A Washington Post opinion piece today highlighted the extreme, “erratic” GOP nominees that are running in competitive House races across the country – with records that include accusations of domestic abuse, believing alien lizards control the government, and theorizing that rape victims are less likely to get pregnant.
The piece points out that Yesli Vega (VA-07) “can’t agree on basic facts” after she “speculated that rape victims wouldn’t get pregnant.” Vega’s false, dangerous comments – despite being a police officer who should know better – are even more frightening knowing that she wants to outlaw abortion.

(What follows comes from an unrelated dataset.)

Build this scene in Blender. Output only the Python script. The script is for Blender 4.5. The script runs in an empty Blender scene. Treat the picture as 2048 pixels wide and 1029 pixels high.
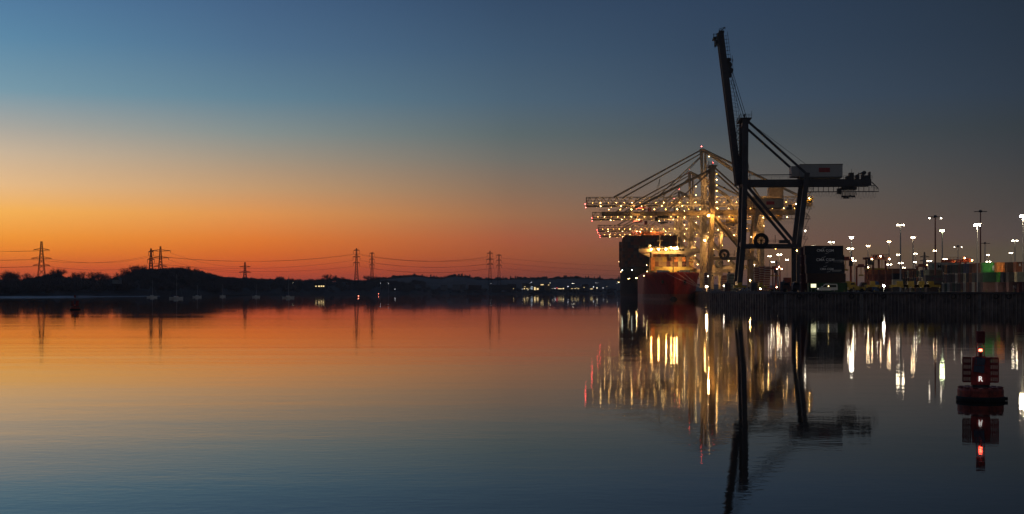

“The Republicans running for Congress this cycle are dangerous, extreme, and out of touch, and none more so than Yesli Vega,” said DCCC spokesperson Monica Robinson. “Virginians won’t find anything in common with a candidate who doubts the likelihood that victims of rape can get pregnant. Vega’s extremism will cost her at the ballot box in November.”
Washington Post: Opinion: Think you already know crazy? Meet the House GOP Class of ’22.
By Dana Milbank
October 7, 2022
- “Can we have order in the House? Not if this crowd takes over.”
- “Much of the public focus in the midterm elections has been on the, er, exotic nature of the Republic nominees in Senate and gubernatorial races, and understandably so […] But GOP nominees for the House are no less erratic — just less well known.”
- “Then there are: the Texas woman accused by her estranged husband of cruelty toward his teenage daughter; the Colorado woman who backed an effort to secede from her state; the Virginia woman who speculated that rape victims wouldn’t get pregnant; and the Wisconsin man who used campaign funds from his failed 2020 race to come to Washington on Jan. 6, 2021, where he apparently breached Capitol barricades.”
- “And that’s on top of a larger group of GOP nominees in deep-red congressional districts who are a motley assortment of election deniers, climate-change deniers, QAnon enthusiasts and Jan. 6 participants who propose to abolish the FBI and ban abortion with no exceptions, among other things.”
- “Some won nominations despite efforts by party leadership to stop them and continue without financial support from the National Republican Congressional Committee.”
- “Maybe this is why Kevin McCarthy, the man who as House speaker would have the task of leading this rogues’ gallery, calls his agenda a ‘Commitment to America.’ Many members of his new majority might be good candidates for commitment.”
- “Starting in January, a likely narrow Republican majority might have to find consensus among a freshman class that can’t agree on basic facts. Karoline Leavitt, a nominee in New Hampshire, claims that ‘the alleged “existential threat of climate change” is a manufactured crisis by the Democrat Party.’ In Virginia, nominee Yesli Vega argued that it was less likely for a rape victim to become pregnant because ‘it’s not something that’s happening organically.’”
- “The House Republican Class of ’22 will be many things, but ‘boring’ is not one of them.”